In the last two decades of easy money and high aspirations unleashed, successive governments got ample opportunities to make growth inclusive and transform the lives of those who subsist in sub-human conditions. Did they measure up to it even by the most minimal standards of efficiency or compassion?

India seems to have lost the momentum. For instance, they have spent thousands of crores, but they just can't clean up the Yamuna or Ganga. They refuse to do it. Even as the filthy sewage narrative poisons the entire food and water cycle, directly poisoning human bodies and nature. India's 'nuclear leadership' does not show any urgency, calibre or vision to solve issues that have the potential to show up as massive calamities.

In that sense, there is something structurally wrong with the Indian system and its leadership. And there is no reason it will change, despite the chest-thumping and back-slapping all around.

Perhaps it has a lot to do with how organised corruption has ravaged the courage of conviction, resolve and integrity among those who are at the cutting edge of either defending the nation or building it. Little surprising that ten fanatic men sail from Karachi and hold entire Mumbai (and India) ransom for 72 hours, celebrating a carnage. There is no guarantee that such an act cannot be repeated.

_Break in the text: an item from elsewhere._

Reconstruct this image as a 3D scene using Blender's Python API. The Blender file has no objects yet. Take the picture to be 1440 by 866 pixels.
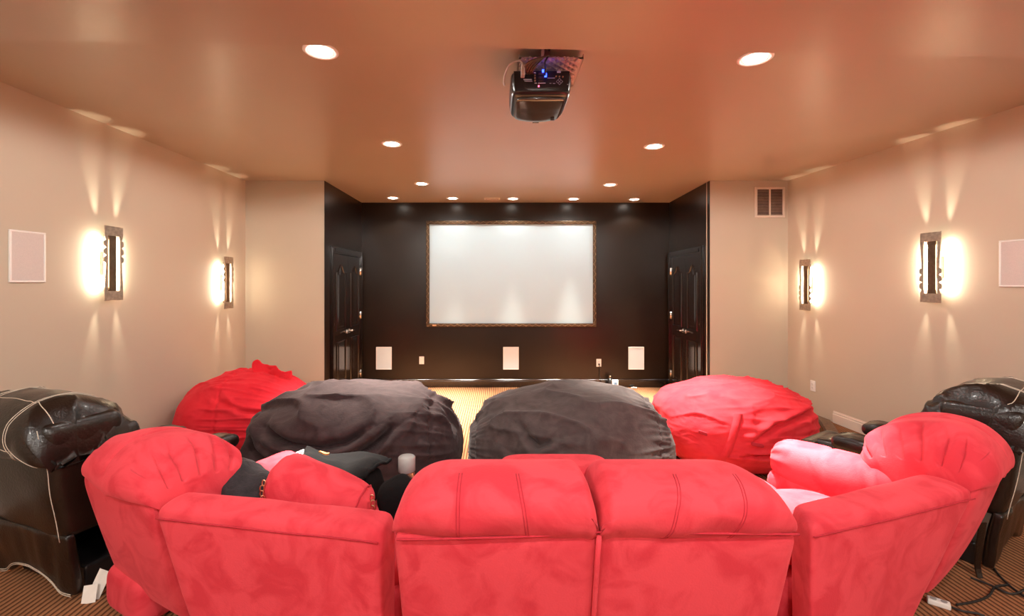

Nation building is a gigantic and honourable task which cannot be left to scamsters who rip our resources or pimps who are willing to sell anything - even to the enemy - for short-term gratification. If India has to survive as a nation then it will have to liberate itself from such organised parasites and reject the mindset of a collective victim. In this issue of Hardnews, our editorial team seeks to flag those 'indicators' of concern in this vast multi-hued canvas that have danger and helplessness written all over them. And which will irretrievably damage bodies and minds of the next generations who will inherit the new 'Economic Power's Great Myth of the Sexy Sensex and 9 per cent Growth Rate'.